# Set exercise
The exercise asks for every line of the data to be reproduced exactly.

[START Dataset extract]

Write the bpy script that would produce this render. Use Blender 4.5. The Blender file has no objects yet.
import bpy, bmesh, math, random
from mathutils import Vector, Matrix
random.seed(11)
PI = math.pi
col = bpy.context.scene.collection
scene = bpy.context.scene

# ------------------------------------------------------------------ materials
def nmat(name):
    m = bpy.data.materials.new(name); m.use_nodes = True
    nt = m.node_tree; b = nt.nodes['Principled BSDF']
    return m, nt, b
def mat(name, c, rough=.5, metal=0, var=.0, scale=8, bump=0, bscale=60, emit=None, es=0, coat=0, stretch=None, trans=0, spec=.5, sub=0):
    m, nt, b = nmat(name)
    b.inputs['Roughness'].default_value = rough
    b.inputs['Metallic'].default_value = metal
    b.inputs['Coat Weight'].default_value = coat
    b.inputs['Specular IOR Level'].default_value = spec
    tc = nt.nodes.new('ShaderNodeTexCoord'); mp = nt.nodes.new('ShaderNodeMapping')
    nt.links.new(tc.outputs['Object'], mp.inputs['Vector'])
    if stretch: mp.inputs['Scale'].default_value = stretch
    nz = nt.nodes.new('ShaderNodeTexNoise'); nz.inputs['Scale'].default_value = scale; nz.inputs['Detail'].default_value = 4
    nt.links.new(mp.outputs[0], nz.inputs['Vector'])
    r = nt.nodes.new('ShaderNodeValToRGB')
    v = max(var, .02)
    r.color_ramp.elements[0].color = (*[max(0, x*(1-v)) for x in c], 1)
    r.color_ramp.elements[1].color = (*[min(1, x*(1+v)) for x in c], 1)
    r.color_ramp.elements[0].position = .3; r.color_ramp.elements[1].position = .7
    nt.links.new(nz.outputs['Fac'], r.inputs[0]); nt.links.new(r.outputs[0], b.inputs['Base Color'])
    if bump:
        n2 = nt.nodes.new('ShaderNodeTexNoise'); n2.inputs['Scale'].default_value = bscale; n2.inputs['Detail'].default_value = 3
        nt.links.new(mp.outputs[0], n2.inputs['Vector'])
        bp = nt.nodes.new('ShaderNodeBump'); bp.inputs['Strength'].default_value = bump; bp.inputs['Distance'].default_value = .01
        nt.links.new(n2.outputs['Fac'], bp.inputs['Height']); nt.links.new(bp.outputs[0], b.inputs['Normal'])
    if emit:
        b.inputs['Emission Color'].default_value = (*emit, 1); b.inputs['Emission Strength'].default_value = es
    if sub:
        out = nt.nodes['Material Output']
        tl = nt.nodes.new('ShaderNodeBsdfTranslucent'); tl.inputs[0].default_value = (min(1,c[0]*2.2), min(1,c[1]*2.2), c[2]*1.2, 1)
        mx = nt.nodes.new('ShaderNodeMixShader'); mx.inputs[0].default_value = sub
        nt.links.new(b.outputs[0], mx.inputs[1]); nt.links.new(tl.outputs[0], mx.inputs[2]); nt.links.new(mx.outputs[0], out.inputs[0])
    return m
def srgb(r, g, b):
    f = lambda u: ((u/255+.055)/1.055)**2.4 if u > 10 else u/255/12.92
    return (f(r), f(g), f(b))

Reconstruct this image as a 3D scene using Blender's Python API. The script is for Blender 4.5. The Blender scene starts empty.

[END Dataset extract]

# Finished exercise
Write the bpy script that would produce this render. Use Blender 4.5. The Blender file has no objects yet.
import bpy, bmesh, math, random
from mathutils import Vector, Matrix
random.seed(11)
PI = math.pi
col = bpy.context.scene.collection
scene = bpy.context.scene

# ------------------------------------------------------------------ materials
def nmat(name):
    m = bpy.data.materials.new(name); m.use_nodes = True
    nt = m.node_tree; b = nt.nodes['Principled BSDF']
    return m, nt, b
def mat(name, c, rough=.5, metal=0, var=.0, scale=8, bump=0, bscale=60, emit=None, es=0, coat=0, stretch=None, trans=0, spec=.5, sub=0):
    m, nt, b = nmat(name)
    b.inputs['Roughness'].default_value = rough
    b.inputs['Metallic'].default_value = metal
    b.inputs['Coat Weight'].default_value = coat
    b.inputs['Specular IOR Level'].default_value = spec
    tc = nt.nodes.new('ShaderNodeTexCoord'); mp = nt.nodes.new('ShaderNodeMapping')
    nt.links.new(tc.outputs['Object'], mp.inputs['Vector'])
    if stretch: mp.inputs['Scale'].default_value = stretch
    nz = nt.nodes.new('ShaderNodeTexNoise'); nz.inputs['Scale'].default_value = scale; nz.inputs['Detail'].default_value = 4
    nt.links.new(mp.outputs[0], nz.inputs['Vector'])
    r = nt.nodes.new('ShaderNodeValToRGB')
    v = max(var, .02)
    r.color_ramp.elements[0].color = (*[max(0, x*(1-v)) for x in c], 1)
    r.color_ramp.elements[1].color = (*[min(1, x*(1+v)) for x in c], 1)
    r.color_ramp.elements[0].position = .3; r.color_ramp.elements[1].position = .7
    nt.links.new(nz.outputs['Fac'], r.inputs[0]); nt.links.new(r.outputs[0], b.inputs['Base Color'])
    if bump:
        n2 = nt.nodes.new('ShaderNodeTexNoise'); n2.inputs['Scale'].default_value = bscale; n2.inputs['Detail'].default_value = 3
        nt.links.new(mp.outputs[0], n2.inputs['Vector'])
        bp = nt.nodes.new('ShaderNodeBump'); bp.inputs['Strength'].default_value = bump; bp.inputs['Distance'].default_value = .01
        nt.links.new(n2.outputs['Fac'], bp.inputs['Height']); nt.links.new(bp.outputs[0], b.inputs['Normal'])
    if emit:
        b.inputs['Emission Color'].default_value = (*emit, 1); b.inputs['Emission Strength'].default_value = es
    if sub:
        out = nt.nodes['Material Output']
        tl = nt.nodes.new('ShaderNodeBsdfTranslucent'); tl.inputs[0].default_value = (min(1,c[0]*2.2), min(1,c[1]*2.2), c[2]*1.2, 1)
        mx = nt.nodes.new('ShaderNodeMixShader'); mx.inputs[0].default_value = sub
        nt.links.new(b.outputs[0], mx.inputs[1]); nt.links.new(tl.outputs[0], mx.inputs[2]); nt.links.new(mx.outputs[0], out.inputs[0])
    return m
def srgb(r, g, b):
    f = lambda u: ((u/255+.055)/1.055)**2.4 if u > 10 else u/255/12.92
    return (f(r), f(g), f(b))

Reconstruct this image as a 3D scene using Blender's Python API. The script is for Blender 4.5. The Blender scene starts empty.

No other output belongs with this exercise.